* [EXERCISE] Write out each line exactly as given. Leave the pictures out of your copy.

* [INFORMATION SHOWN]
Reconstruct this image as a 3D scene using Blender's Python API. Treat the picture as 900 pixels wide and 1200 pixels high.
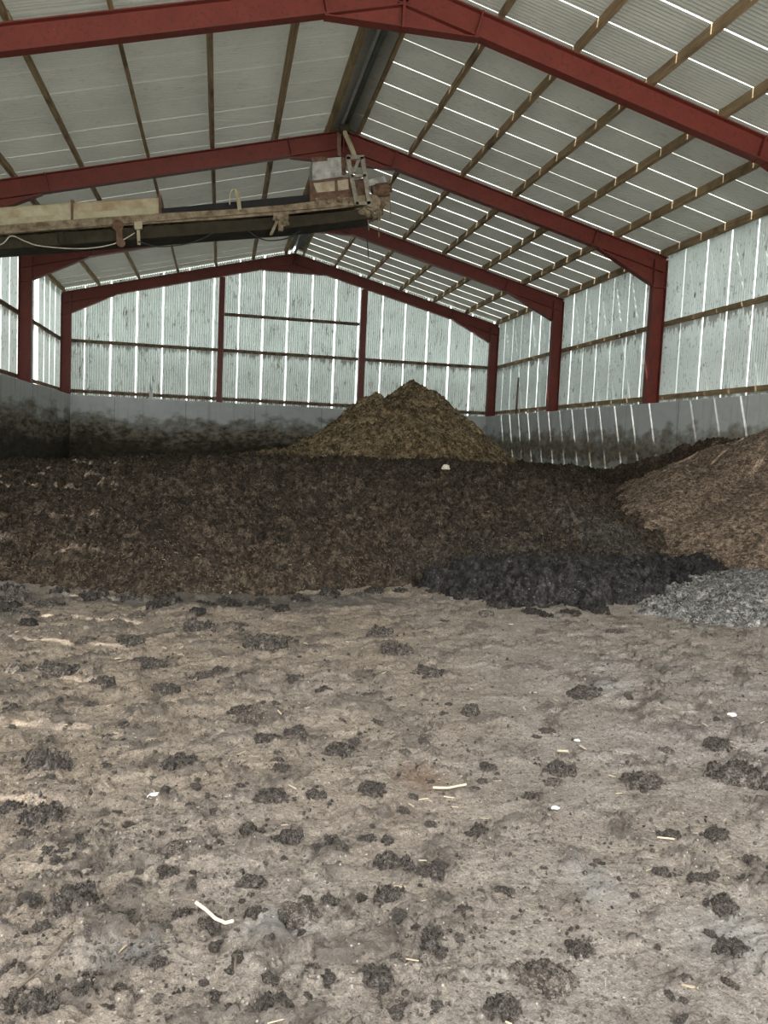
import bpy, bmesh, math, random
import numpy as np
from mathutils import Vector, Matrix

for _o in list(bpy.data.objects):
    bpy.data.objects.remove(_o)
SC = bpy.context.scene
COL = SC.collection
random.seed(7)

# ------------------------------------------------------------------ camera
F_PX, YAW, PITCH, ROLL = 968.4, 0.19797, 0.07995, 0.04531
EYE = np.array([0.0, 0.0, 1.6])


def ray(px, py):
    du, dv = px - 450, py - 600
    c, s = math.cos(ROLL), math.sin(ROLL)
    u = du * c + dv * s
    v = -du * s + dv * c
    x, d, up = u / F_PX, 1.0, -v / F_PX
    c, s = math.cos(PITCH), math.sin(PITCH)
    yf = d * c + up * s
    z = -d * s + up * c
    c, s = math.cos(YAW), math.sin(YAW)
    return np.array([x * c + yf * s, -x * s + yf * c, z])


def at_z(px, py, z=0.0):
    r = ray(px, py)
    return EYE + r * ((z - EYE[2]) / r[2])


def at_y(px, py, Y):
    r = ray(px, py)
    return EYE + r * (Y / r[1])


def at_x(px, py, X):
    r = ray(px, py)
    return EYE + r * (X / r[0])


cam_d = bpy.data.cameras.new('camera')
cam = bpy.data.objects.new('camera', cam_d)
COL.objects.link(cam)
cam_d.sensor_fit = 'VERTICAL'
cam_d.sensor_height = 24.0
cam_d.lens = 24.0 * F_PX / 1200.0
cam_d.clip_start = 0.05
cam_d.clip_end = 500
fwd = Vector(ray(450, 600)).normalized()
rgt = Vector(ray(451, 600) - ray(450, 600)).normalized()
upv = rgt.cross(fwd)
M = Matrix((rgt, upv, -fwd)).transposed().to_4x4()
M.translation = Vector(EYE)
cam.matrix_world = M
SC.camera = cam

# ------------------------------------------------------------------ light
SKY_STRENGTH = 2.6
SUN_STRENGTH = 9.5
SC.view_settings.view_transform = 'Standard'
SC.view_settings.look = 'None'
SC.view_settings.exposure = 1.1
SC.view_settings.gamma = 1.0
SC.view_settings.use_curve_mapping = False

world = bpy.data.worlds.new('sky')
SC.world = world
world.use_nodes = True
wn = world.node_tree.nodes
wl = world.node_tree.links
bg = wn['Background']
bg.inputs['Color'].default_value = (0.97, 0.98, 0.96, 1)
bg.inputs['Strength'].default_value = SKY_STRENGTH

sun_d = bpy.data.lights.new('sun', 'SUN')
sun_d.energy = SUN_STRENGTH
sun_d.angle = math.radians(0.6)
sun_d.color = (1.0, 0.96, 0.90)
sun = bpy.data.objects.new('sun', sun_d)
COL.objects.link(sun)
SUN_DIR = Vector((0.60, -0.225, -0.75)).normalized()
sun.rotation_euler = SUN_DIR.to_track_quat('-Z', 'Y').to_euler()
sun.location = (-10, 10, 30)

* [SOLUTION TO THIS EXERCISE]
Reconstruct this image as a 3D scene using Blender's Python API. Treat the picture as 900 pixels wide and 1200 pixels high.
import bpy, bmesh, math, random
import numpy as np
from mathutils import Vector, Matrix

for _o in list(bpy.data.objects):
    bpy.data.objects.remove(_o)
SC = bpy.context.scene
COL = SC.collection
random.seed(7)

# ------------------------------------------------------------------ camera
F_PX, YAW, PITCH, ROLL = 968.4, 0.19797, 0.07995, 0.04531
EYE = np.array([0.0, 0.0, 1.6])


def ray(px, py):
    du, dv = px - 450, py - 600
    c, s = math.cos(ROLL), math.sin(ROLL)
    u = du * c + dv * s
    v = -du * s + dv * c
    x, d, up = u / F_PX, 1.0, -v / F_PX
    c, s = math.cos(PITCH), math.sin(PITCH)
    yf = d * c + up * s
    z = -d * s + up * c
    c, s = math.cos(YAW), math.sin(YAW)
    return np.array([x * c + yf * s, -x * s + yf * c, z])


def at_z(px, py, z=0.0):
    r = ray(px, py)
    return EYE + r * ((z - EYE[2]) / r[2])


def at_y(px, py, Y):
    r = ray(px, py)
    return EYE + r * (Y / r[1])


def at_x(px, py, X):
    r = ray(px, py)
    return EYE + r * (X / r[0])


cam_d = bpy.data.cameras.new('camera')
cam = bpy.data.objects.new('camera', cam_d)
COL.objects.link(cam)
cam_d.sensor_fit = 'VERTICAL'
cam_d.sensor_height = 24.0
cam_d.lens = 24.0 * F_PX / 1200.0
cam_d.clip_start = 0.05
cam_d.clip_end = 500
fwd = Vector(ray(450, 600)).normalized()
rgt = Vector(ray(451, 600) - ray(450, 600)).normalized()
upv = rgt.cross(fwd)
M = Matrix((rgt, upv, -fwd)).transposed().to_4x4()
M.translation = Vector(EYE)
cam.matrix_world = M
SC.camera = cam

# ------------------------------------------------------------------ light
SKY_STRENGTH = 2.6
SUN_STRENGTH = 9.5
SC.view_settings.view_transform = 'Standard'
SC.view_settings.look = 'None'
SC.view_settings.exposure = 1.1
SC.view_settings.gamma = 1.0
SC.view_settings.use_curve_mapping = False

world = bpy.data.worlds.new('sky')
SC.world = world
world.use_nodes = True
wn = world.node_tree.nodes
wl = world.node_tree.links
bg = wn['Background']
bg.inputs['Color'].default_value = (0.97, 0.98, 0.96, 1)
bg.inputs['Strength'].default_value = SKY_STRENGTH

sun_d = bpy.data.lights.new('sun', 'SUN')
sun_d.energy = SUN_STRENGTH
sun_d.angle = math.radians(0.6)
sun_d.color = (1.0, 0.96, 0.90)
sun = bpy.data.objects.new('sun', sun_d)
COL.objects.link(sun)
SUN_DIR = Vector((0.60, -0.225, -0.75)).normalized()
sun.rotation_euler = SUN_DIR.to_track_quat('-Z', 'Y').to_euler()
sun.location = (-10, 10, 30)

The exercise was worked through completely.